The grain was extremely fine for an ISO 100 chrome, and the D-min was low. That is the technical way of saying the unexposed base was very clean and the whites read as whites rather than faintly tinted off-whites. Compared to Provia 100F, EPN ran cooler with less saturation, and compared to its own descendant E100G (introduced 2003 to replace the older E100S and E100SW emulsions), the contrast curve was a touch shorter with a slightly less graceful highlight rolloff. The film never had Velvia's landscape look, and was not trying to.
E-6 processing is standard. Latitude is the usual slide knife edge: half a stop over and the highlights are gone, a third under and the shadows block. Bracketing was routine. Pull-processing one stop was clean. Pushing past one stop brought visible grain and a slight cyan shift in the shadows.
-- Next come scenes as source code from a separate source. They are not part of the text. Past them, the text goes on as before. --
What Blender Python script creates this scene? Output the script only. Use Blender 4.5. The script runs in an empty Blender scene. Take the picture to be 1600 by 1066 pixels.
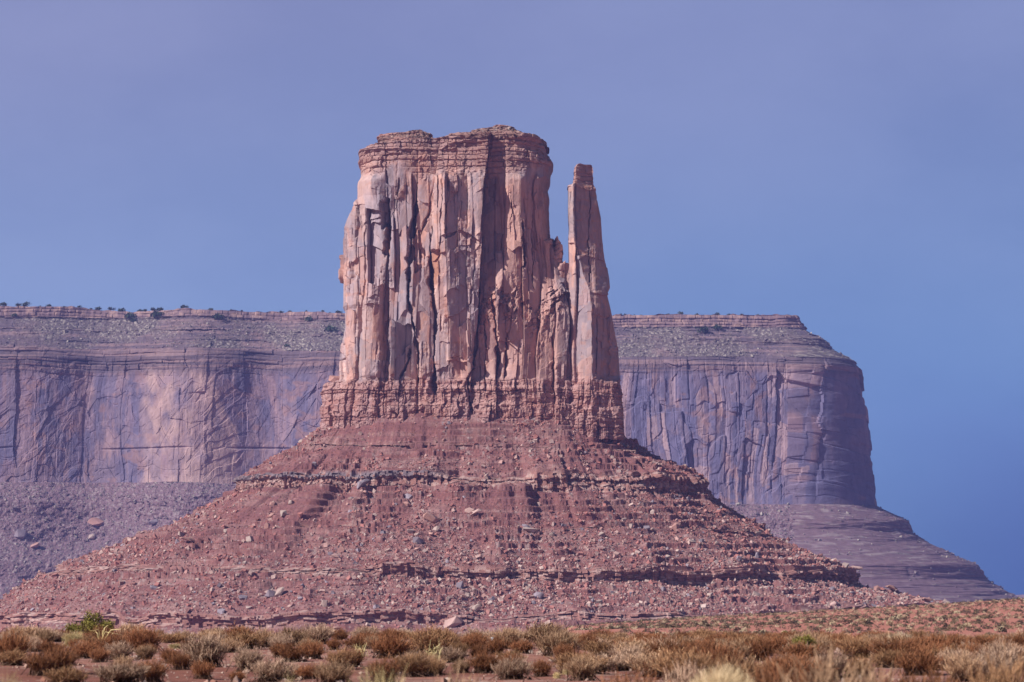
import bpy, bmesh, math, random
import numpy as np
from mathutils import Vector

# ------------------------------------------------------------------ camera, world, sun, exposure
scene = bpy.context.scene
COL = scene.collection
EYE = 1.6                      # eye height above the nominal foreground level (z = 0)
LENS = 107.0
FPX = 1600 * LENS / 36.0       # focal length in pixels of the 1600 px wide photograph
HORIZON = 925.0
PITCH = math.atan((HORIZON - 533) / FPX)
cam = bpy.data.cameras.new("camera")
cam.lens = LENS
cam.sensor_width = 36.0
cam.clip_start = 0.5
cam.clip_end = 40000
cam.dof.use_dof = True
cam.dof.focus_distance = 300.0
cam.dof.aperture_fstop = 3.6
camo = bpy.data.objects.new("camera", cam)
camo.location = (0, 0, EYE)
camo.rotation_euler = (math.pi / 2 + PITCH, 0, 0)
COL.objects.link(camo)
scene.camera = camo

SUN_DIR = Vector((-0.70, -0.44, 0.60)).normalized()     # towards the sun: left, a little behind the camera
SUN_EL = math.asin(SUN_DIR.z)
SUN_ROT = math.atan2(SUN_DIR.x, SUN_DIR.y)

world = bpy.data.worlds.new("World")
scene.world = world
world.use_nodes = True
wn, wl = world.node_tree.nodes, world.node_tree.links
for n in list(wn):
    wn.remove(n)
w_out = wn.new("ShaderNodeOutputWorld")
w_bg = wn.new("ShaderNodeBackground")
SKY_STRENGTH = 0.05
w_bg.inputs["Strength"].default_value = SKY_STRENGTH
sky = wn.new("ShaderNodeTexSky")
sky.sky_type = 'NISHITA'
sky.sun_disc = False
sky.sun_elevation = SUN_EL
sky.sun_rotation = SUN_ROT
sky.altitude = 1600
w_tc = wn.new("ShaderNodeTexCoord")
w_sep = wn.new("ShaderNodeSeparateXYZ")
wl.new(w_tc.outputs["Generated"], w_sep.inputs[0])


def wmap(sock, a, b, smooth=True, lo=0.0, hi=1.0):
    m = wn.new("ShaderNodeMapRange")
    m.interpolation_type = 'SMOOTHSTEP' if smooth else 'LINEAR'
    for k, v in zip(("From Min", "From Max", "To Min", "To Max"), (a, b, lo, hi)):
        m.inputs[k].default_value = v
    wl.new(sock, m.inputs["Value"])
    return m.outputs[0]


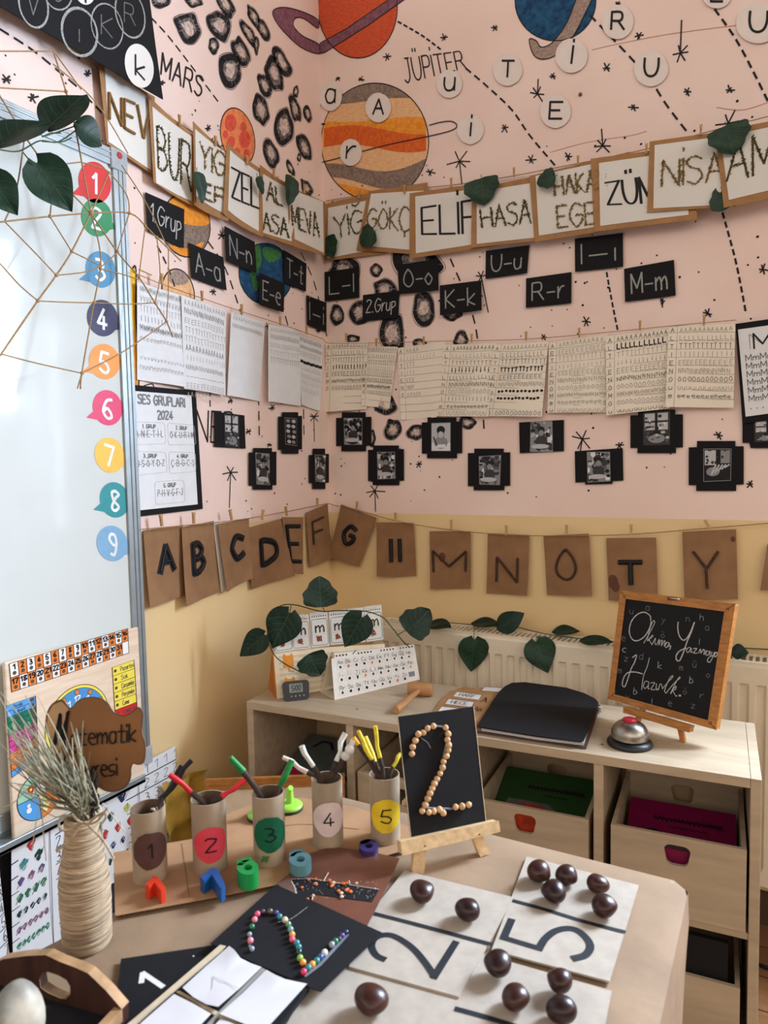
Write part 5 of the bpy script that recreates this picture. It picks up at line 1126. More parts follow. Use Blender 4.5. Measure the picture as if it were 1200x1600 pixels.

Kodak ended EPN production in December 2007, citing low demand and the complexity of the formulation. The rest of the Ektachrome line followed in 2009, 2011 and 2012. The Ektachrome line as a whole was discontinued in 2012, with E100 returning in 2018 on E100G architecture, not EPN. Cold-stored freezer rolls hold up. Warm-stored ones develop a magenta cast no scanner profile can fully unwind.
EPN was sold in 35mm, 120, and sheet sizes through 8x10. Catalog studios used the 4x5 and 8x10 sheets.
Reciprocity exponent is 1.1, which is mild. Zone Light Meter applies the correction past one second. A metered 4-second exposure becomes roughly 5 seconds at the slide, a small enough adjustment that bracketing usually covers it before the math does. For longer tripod work on architecture or copywork, the correction stays modest but real.
How the app handles this stock
- Box speed: ISO 100. Picker exposes pull/push chips so you can shoot it at any speed you want and the meter follows.
- Reciprocity: Above one second the app raises metered time to the power of 1.10.
- Expired film: if you load an old roll, set the expiry year and storage in the app and the ISO scales for you. Slide decay rates are baked in.